We also can't help but notice that the first line slaps us with some assonance, which is a repetition of vowel sounds within words. Can you spot it?

Yup, "great pain" repeats the long A sound (1). It's interesting how Emily sets up the two things she's contrasting—a traumatic shock, and the numbness that follows—with these sound-y poetic devices. To us, the repetition of the long A sound gives the reader a feeling of openness of emotion. Your mouth has to be more open to say it, right? Then we have to press our lips tight for those double Fs, which gives us a sense of closed-off emotions.

The next three lines are shot though with the consonance of repeated S sounds within words. Read it out loud, and you'll hear it:

The Nerves sit ceremonious, like Tombs
The stiff Heart questions 'was it He, that bore,'
And 'Yesterday, or Centuries before'?
(2-4)

All these s's give the rest of the quatrain a hissing sound that in our minds makes the whole thing just a wee bit sinister. This totally helps set an ominous tone that we need when we're talking about pain.

The sound-y devices are a bit more erratic in stanza 2. We've got some alliteration with

"A Wooden way" (6)

And then some alliteration mixed with consonance here:

Of Ground, or Air, or Ought –
Regardless grown,
(7-8)

Then the last line and the first line are connected with another alliteration/consonance cocktail:

The Feet, mechanical, go round
[...]
A Quartz contentment, like a stone –
(5, 9)

This somewhat willy-nilly soundscape works great to capture the confused emotions and that the disjointed images of this stanza gives us. It also jibes perfectly with imperfect meter of the stanza (more on that in "Form and Meter").

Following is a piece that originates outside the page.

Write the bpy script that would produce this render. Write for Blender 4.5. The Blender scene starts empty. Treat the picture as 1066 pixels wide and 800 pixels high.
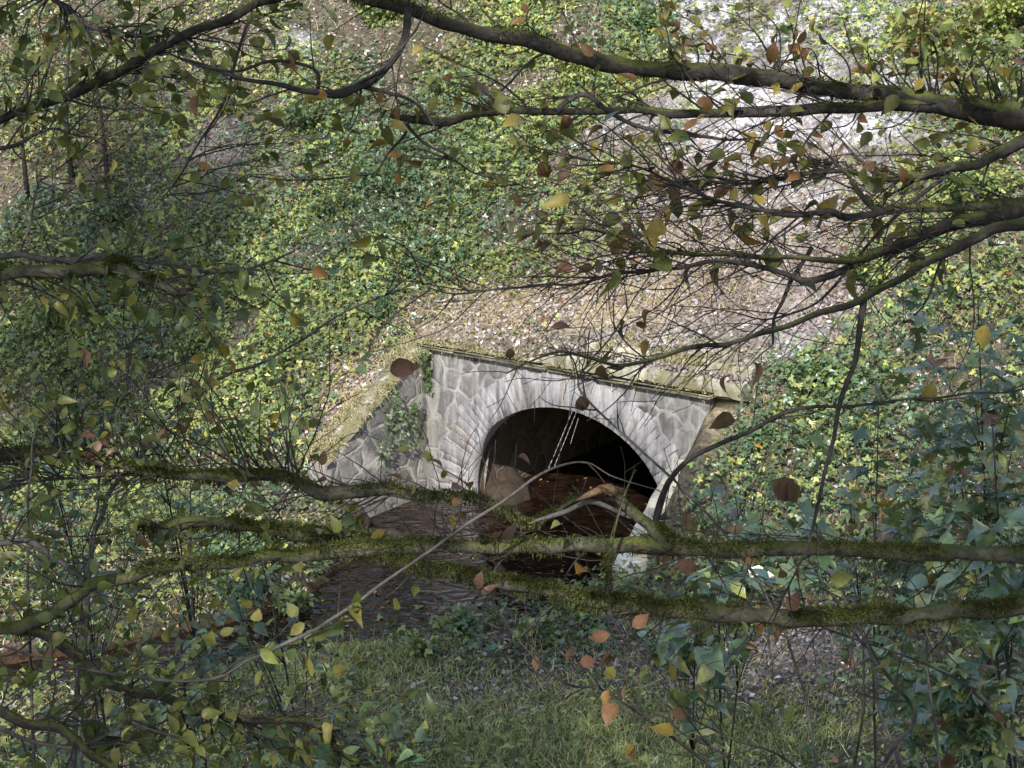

In the final quatrain, we do have some more consonance; every line has at least one word with an L sound:

This is the Hour of Lead –
Remembered, if outlived,
As Freezing persons, recollect the Snow –
First – Chill – then Stupor – then the letting go –
(10-13)

On the whole, though, Emily lightens up on the sonic devices here. In a way, it feels like she lets the poem breathe a little more. It doesn't feel as tight sound-wise, which helps to let us feel the freezing people's gradual relaxation into death. Wow, thanks, Emily; that's just what we wanted to feel right now.